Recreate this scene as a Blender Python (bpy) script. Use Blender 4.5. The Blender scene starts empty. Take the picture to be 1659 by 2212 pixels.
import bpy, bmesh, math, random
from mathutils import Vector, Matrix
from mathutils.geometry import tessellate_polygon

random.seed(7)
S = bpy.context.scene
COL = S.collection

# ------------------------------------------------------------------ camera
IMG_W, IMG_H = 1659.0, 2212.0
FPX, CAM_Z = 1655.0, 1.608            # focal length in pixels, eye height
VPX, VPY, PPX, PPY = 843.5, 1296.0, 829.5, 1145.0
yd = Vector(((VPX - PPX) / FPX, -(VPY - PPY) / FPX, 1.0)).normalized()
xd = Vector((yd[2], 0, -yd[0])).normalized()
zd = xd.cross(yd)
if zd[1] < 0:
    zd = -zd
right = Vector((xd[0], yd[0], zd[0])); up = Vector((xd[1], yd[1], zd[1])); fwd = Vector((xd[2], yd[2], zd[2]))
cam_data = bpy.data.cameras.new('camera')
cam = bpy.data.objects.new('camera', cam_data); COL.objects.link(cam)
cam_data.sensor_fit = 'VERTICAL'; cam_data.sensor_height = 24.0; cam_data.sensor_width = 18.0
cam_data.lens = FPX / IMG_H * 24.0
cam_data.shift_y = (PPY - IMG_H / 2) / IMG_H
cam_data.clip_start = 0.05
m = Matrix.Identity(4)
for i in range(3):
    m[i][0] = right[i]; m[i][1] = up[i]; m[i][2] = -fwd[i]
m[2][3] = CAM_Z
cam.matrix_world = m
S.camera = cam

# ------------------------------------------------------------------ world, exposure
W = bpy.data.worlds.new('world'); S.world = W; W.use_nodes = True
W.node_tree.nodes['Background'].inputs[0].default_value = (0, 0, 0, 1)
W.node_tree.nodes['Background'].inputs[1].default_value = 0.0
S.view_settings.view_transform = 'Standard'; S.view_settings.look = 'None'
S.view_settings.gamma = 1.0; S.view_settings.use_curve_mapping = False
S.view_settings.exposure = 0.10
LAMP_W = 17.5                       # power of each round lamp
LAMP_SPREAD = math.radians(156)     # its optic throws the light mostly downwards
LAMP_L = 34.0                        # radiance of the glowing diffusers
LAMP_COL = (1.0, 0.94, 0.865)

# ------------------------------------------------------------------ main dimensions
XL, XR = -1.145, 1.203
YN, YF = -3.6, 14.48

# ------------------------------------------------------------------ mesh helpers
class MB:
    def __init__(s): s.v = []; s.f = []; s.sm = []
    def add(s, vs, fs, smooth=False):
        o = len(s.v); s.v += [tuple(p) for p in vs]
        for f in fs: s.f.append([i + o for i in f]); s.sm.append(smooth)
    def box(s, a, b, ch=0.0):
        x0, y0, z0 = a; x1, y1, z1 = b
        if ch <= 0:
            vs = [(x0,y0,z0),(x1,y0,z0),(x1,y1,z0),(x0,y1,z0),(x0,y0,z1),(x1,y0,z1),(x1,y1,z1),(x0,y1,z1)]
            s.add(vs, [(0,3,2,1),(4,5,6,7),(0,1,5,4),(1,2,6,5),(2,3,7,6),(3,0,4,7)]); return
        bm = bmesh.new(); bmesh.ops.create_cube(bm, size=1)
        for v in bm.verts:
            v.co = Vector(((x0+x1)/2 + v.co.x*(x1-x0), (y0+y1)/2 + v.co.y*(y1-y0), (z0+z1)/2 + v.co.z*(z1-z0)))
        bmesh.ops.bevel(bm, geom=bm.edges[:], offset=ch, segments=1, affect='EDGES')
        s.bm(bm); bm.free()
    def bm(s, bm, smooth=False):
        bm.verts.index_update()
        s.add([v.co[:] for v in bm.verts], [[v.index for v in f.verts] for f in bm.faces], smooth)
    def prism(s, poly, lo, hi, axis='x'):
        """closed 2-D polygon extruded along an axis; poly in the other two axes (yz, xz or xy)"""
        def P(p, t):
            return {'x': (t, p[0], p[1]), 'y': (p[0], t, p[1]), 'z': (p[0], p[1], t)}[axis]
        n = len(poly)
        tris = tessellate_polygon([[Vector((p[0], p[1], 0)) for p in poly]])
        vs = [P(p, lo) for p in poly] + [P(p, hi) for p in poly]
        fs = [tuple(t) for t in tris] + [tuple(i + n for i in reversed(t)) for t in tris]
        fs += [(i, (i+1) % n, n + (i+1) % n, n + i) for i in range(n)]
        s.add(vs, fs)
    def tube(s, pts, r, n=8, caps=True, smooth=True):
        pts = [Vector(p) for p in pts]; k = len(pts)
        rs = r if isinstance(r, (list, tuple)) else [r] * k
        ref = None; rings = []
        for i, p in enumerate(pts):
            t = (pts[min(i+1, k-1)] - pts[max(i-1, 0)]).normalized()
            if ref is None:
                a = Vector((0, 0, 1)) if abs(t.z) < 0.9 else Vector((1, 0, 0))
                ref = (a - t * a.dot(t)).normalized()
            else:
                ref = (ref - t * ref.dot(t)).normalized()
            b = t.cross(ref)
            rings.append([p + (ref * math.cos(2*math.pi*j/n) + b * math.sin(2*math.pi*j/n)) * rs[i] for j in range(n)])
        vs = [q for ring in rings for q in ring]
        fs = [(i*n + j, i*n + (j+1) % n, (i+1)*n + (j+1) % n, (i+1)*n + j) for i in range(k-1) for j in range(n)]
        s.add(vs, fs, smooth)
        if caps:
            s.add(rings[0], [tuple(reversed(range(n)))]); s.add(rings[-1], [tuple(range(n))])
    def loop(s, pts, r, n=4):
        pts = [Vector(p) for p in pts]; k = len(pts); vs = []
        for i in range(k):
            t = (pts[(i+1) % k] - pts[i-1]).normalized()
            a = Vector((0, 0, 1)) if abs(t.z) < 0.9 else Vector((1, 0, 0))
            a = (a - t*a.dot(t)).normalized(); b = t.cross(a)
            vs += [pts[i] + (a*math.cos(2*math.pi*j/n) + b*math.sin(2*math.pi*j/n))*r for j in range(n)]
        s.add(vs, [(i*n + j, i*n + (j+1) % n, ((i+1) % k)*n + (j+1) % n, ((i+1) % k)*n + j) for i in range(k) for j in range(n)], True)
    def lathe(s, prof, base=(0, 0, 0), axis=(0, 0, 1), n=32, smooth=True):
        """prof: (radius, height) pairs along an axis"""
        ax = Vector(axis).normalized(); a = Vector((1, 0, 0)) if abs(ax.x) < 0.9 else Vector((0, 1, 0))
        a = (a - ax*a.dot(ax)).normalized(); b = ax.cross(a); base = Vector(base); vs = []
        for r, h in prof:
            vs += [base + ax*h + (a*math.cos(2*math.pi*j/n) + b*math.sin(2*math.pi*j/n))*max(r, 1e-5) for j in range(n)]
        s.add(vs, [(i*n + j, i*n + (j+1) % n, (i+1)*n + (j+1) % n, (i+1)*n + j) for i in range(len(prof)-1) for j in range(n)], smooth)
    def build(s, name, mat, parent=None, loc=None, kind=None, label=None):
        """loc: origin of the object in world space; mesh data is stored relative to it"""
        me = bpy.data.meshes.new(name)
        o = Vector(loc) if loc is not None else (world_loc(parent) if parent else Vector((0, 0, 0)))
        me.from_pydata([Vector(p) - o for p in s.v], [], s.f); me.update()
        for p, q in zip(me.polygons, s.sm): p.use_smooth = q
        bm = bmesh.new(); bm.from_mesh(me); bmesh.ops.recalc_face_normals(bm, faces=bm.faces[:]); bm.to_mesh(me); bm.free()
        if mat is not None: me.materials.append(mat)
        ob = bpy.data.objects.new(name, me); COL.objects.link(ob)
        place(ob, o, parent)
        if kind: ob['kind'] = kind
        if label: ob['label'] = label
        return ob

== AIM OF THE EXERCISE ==
Your task is to quote the lines above, beginning with the first and ending with the one that holds "COL = S.collection".

== FINISHED TASK ==
Recreate this scene as a Blender Python (bpy) script. Use Blender 4.5. The Blender scene starts empty. Take the picture to be 1659 by 2212 pixels.
import bpy, bmesh, math, random
from mathutils import Vector, Matrix
from mathutils.geometry import tessellate_polygon

random.seed(7)
S = bpy.context.scene
COL = S.collection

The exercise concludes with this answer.